* [Set problem]:
Could you output each line of the data that follows exactly?
* start *
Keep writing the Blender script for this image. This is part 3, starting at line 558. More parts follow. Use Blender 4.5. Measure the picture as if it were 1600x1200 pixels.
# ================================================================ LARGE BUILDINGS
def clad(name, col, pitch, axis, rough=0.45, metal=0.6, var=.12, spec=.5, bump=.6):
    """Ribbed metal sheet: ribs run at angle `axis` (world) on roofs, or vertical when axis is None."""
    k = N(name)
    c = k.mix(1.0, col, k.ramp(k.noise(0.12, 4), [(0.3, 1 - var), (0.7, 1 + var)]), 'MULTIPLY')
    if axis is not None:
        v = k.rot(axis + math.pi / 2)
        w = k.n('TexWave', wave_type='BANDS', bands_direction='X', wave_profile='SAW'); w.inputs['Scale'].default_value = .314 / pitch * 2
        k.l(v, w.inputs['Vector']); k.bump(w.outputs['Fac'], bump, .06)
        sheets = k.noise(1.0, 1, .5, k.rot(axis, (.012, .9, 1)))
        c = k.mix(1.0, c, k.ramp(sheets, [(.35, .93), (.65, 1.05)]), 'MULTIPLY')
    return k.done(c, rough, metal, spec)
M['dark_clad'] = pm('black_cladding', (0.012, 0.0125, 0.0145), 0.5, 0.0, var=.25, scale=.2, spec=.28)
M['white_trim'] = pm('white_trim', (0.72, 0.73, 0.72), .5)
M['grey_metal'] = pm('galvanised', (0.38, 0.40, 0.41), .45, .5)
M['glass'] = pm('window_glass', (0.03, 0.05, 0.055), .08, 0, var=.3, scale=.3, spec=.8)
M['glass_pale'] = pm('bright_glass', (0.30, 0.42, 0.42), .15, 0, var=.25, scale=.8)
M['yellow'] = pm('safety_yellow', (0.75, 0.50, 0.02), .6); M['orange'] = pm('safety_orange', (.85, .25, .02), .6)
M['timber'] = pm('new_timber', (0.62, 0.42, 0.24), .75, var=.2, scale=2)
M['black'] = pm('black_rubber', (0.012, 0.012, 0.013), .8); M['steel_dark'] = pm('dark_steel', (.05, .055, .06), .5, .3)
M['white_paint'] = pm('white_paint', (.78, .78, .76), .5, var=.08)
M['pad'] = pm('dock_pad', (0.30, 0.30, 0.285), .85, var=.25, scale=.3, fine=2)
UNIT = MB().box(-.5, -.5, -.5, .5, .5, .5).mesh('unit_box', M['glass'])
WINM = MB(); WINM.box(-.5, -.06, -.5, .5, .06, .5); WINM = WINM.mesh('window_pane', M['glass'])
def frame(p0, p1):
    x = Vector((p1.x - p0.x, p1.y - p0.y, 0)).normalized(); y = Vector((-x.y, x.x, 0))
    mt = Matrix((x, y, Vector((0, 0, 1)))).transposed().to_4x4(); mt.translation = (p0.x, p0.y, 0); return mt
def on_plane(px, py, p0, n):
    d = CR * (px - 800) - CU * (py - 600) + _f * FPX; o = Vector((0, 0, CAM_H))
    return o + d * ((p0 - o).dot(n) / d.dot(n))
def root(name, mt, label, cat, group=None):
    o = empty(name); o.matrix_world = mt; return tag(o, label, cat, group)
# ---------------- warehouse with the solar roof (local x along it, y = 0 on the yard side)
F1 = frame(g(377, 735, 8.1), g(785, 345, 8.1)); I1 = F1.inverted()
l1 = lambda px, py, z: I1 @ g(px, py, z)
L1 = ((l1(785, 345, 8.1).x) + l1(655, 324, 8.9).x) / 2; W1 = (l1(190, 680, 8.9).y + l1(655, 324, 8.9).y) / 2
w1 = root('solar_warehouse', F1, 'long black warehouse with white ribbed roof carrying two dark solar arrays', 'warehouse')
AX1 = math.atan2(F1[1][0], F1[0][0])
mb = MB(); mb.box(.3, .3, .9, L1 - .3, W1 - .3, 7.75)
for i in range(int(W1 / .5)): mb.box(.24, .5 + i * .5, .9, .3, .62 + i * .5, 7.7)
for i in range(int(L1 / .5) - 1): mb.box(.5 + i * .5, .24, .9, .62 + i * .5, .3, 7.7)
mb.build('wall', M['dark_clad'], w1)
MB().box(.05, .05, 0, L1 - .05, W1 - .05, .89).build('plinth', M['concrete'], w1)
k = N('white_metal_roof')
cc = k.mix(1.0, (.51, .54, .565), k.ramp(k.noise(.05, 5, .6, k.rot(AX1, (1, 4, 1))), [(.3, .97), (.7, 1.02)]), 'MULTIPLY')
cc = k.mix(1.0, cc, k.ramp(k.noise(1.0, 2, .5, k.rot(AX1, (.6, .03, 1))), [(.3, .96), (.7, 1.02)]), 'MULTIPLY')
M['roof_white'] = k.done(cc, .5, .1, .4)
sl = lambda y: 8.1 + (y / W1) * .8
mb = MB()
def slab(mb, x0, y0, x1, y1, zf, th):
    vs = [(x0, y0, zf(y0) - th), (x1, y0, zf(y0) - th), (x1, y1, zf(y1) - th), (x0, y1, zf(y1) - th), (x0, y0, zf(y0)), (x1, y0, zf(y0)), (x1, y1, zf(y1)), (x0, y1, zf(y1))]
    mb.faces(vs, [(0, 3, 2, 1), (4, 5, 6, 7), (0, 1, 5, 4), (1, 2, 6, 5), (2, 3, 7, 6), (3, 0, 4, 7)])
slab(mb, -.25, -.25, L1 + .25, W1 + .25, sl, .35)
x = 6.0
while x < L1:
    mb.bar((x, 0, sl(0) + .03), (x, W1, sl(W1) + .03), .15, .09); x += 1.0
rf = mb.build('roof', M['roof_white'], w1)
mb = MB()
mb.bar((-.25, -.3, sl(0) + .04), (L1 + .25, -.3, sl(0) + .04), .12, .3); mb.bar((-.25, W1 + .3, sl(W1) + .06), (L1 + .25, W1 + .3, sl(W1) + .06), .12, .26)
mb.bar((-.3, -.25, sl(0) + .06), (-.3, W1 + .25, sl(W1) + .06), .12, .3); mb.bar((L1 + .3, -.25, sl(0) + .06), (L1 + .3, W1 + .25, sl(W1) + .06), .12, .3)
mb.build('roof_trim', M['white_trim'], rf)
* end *
* [Response]:
Keep writing the Blender script for this image. This is part 3, starting at line 558. More parts follow. Use Blender 4.5. Measure the picture as if it were 1600x1200 pixels.
# ================================================================ LARGE BUILDINGS
def clad(name, col, pitch, axis, rough=0.45, metal=0.6, var=.12, spec=.5, bump=.6):
    """Ribbed metal sheet: ribs run at angle `axis` (world) on roofs, or vertical when axis is None."""
    k = N(name)
    c = k.mix(1.0, col, k.ramp(k.noise(0.12, 4), [(0.3, 1 - var), (0.7, 1 + var)]), 'MULTIPLY')
    if axis is not None:
        v = k.rot(axis + math.pi / 2)
        w = k.n('TexWave', wave_type='BANDS', bands_direction='X', wave_profile='SAW'); w.inputs['Scale'].default_value = .314 / pitch * 2
        k.l(v, w.inputs['Vector']); k.bump(w.outputs['Fac'], bump, .06)
        sheets = k.noise(1.0, 1, .5, k.rot(axis, (.012, .9, 1)))
        c = k.mix(1.0, c, k.ramp(sheets, [(.35, .93), (.65, 1.05)]), 'MULTIPLY')
    return k.done(c, rough, metal, spec)
M['dark_clad'] = pm('black_cladding', (0.012, 0.0125, 0.0145), 0.5, 0.0, var=.25, scale=.2, spec=.28)
M['white_trim'] = pm('white_trim', (0.72, 0.73, 0.72), .5)
M['grey_metal'] = pm('galvanised', (0.38, 0.40, 0.41), .45, .5)
M['glass'] = pm('window_glass', (0.03, 0.05, 0.055), .08, 0, var=.3, scale=.3, spec=.8)
M['glass_pale'] = pm('bright_glass', (0.30, 0.42, 0.42), .15, 0, var=.25, scale=.8)
M['yellow'] = pm('safety_yellow', (0.75, 0.50, 0.02), .6); M['orange'] = pm('safety_orange', (.85, .25, .02), .6)
M['timber'] = pm('new_timber', (0.62, 0.42, 0.24), .75, var=.2, scale=2)
M['black'] = pm('black_rubber', (0.012, 0.012, 0.013), .8); M['steel_dark'] = pm('dark_steel', (.05, .055, .06), .5, .3)
M['white_paint'] = pm('white_paint', (.78, .78, .76), .5, var=.08)
M['pad'] = pm('dock_pad', (0.30, 0.30, 0.285), .85, var=.25, scale=.3, fine=2)
UNIT = MB().box(-.5, -.5, -.5, .5, .5, .5).mesh('unit_box', M['glass'])
WINM = MB(); WINM.box(-.5, -.06, -.5, .5, .06, .5); WINM = WINM.mesh('window_pane', M['glass'])
def frame(p0, p1):
    x = Vector((p1.x - p0.x, p1.y - p0.y, 0)).normalized(); y = Vector((-x.y, x.x, 0))
    mt = Matrix((x, y, Vector((0, 0, 1)))).transposed().to_4x4(); mt.translation = (p0.x, p0.y, 0); return mt
def on_plane(px, py, p0, n):
    d = CR * (px - 800) - CU * (py - 600) + _f * FPX; o = Vector((0, 0, CAM_H))
    return o + d * ((p0 - o).dot(n) / d.dot(n))
def root(name, mt, label, cat, group=None):
    o = empty(name); o.matrix_world = mt; return tag(o, label, cat, group)
# ---------------- warehouse with the solar roof (local x along it, y = 0 on the yard side)
F1 = frame(g(377, 735, 8.1), g(785, 345, 8.1)); I1 = F1.inverted()
l1 = lambda px, py, z: I1 @ g(px, py, z)
L1 = ((l1(785, 345, 8.1).x) + l1(655, 324, 8.9).x) / 2; W1 = (l1(190, 680, 8.9).y + l1(655, 324, 8.9).y) / 2
w1 = root('solar_warehouse', F1, 'long black warehouse with white ribbed roof carrying two dark solar arrays', 'warehouse')
AX1 = math.atan2(F1[1][0], F1[0][0])
mb = MB(); mb.box(.3, .3, .9, L1 - .3, W1 - .3, 7.75)
for i in range(int(W1 / .5)): mb.box(.24, .5 + i * .5, .9, .3, .62 + i * .5, 7.7)
for i in range(int(L1 / .5) - 1): mb.box(.5 + i * .5, .24, .9, .62 + i * .5, .3, 7.7)
mb.build('wall', M['dark_clad'], w1)
MB().box(.05, .05, 0, L1 - .05, W1 - .05, .89).build('plinth', M['concrete'], w1)
k = N('white_metal_roof')
cc = k.mix(1.0, (.51, .54, .565), k.ramp(k.noise(.05, 5, .6, k.rot(AX1, (1, 4, 1))), [(.3, .97), (.7, 1.02)]), 'MULTIPLY')
cc = k.mix(1.0, cc, k.ramp(k.noise(1.0, 2, .5, k.rot(AX1, (.6, .03, 1))), [(.3, .96), (.7, 1.02)]), 'MULTIPLY')
M['roof_white'] = k.done(cc, .5, .1, .4)
sl = lambda y: 8.1 + (y / W1) * .8
mb = MB()
def slab(mb, x0, y0, x1, y1, zf, th):
    vs = [(x0, y0, zf(y0) - th), (x1, y0, zf(y0) - th), (x1, y1, zf(y1) - th), (x0, y1, zf(y1) - th), (x0, y0, zf(y0)), (x1, y0, zf(y0)), (x1, y1, zf(y1)), (x0, y1, zf(y1))]
    mb.faces(vs, [(0, 3, 2, 1), (4, 5, 6, 7), (0, 1, 5, 4), (1, 2, 6, 5), (2, 3, 7, 6), (3, 0, 4, 7)])
slab(mb, -.25, -.25, L1 + .25, W1 + .25, sl, .35)
x = 6.0
while x < L1:
    mb.bar((x, 0, sl(0) + .03), (x, W1, sl(W1) + .03), .15, .09); x += 1.0
rf = mb.build('roof', M['roof_white'], w1)
mb = MB()
mb.bar((-.25, -.3, sl(0) + .04), (L1 + .25, -.3, sl(0) + .04), .12, .3); mb.bar((-.25, W1 + .3, sl(W1) + .06), (L1 + .25, W1 + .3, sl(W1) + .06), .12, .26)
mb.bar((-.3, -.25, sl(0) + .06), (-.3, W1 + .25, sl(W1) + .06), .12, .3); mb.bar((L1 + .3, -.25, sl(0) + .06), (L1 + .3, W1 + .25, sl(W1) + .06), .12, .3)
mb.build('roof_trim', M['white_trim'], rf)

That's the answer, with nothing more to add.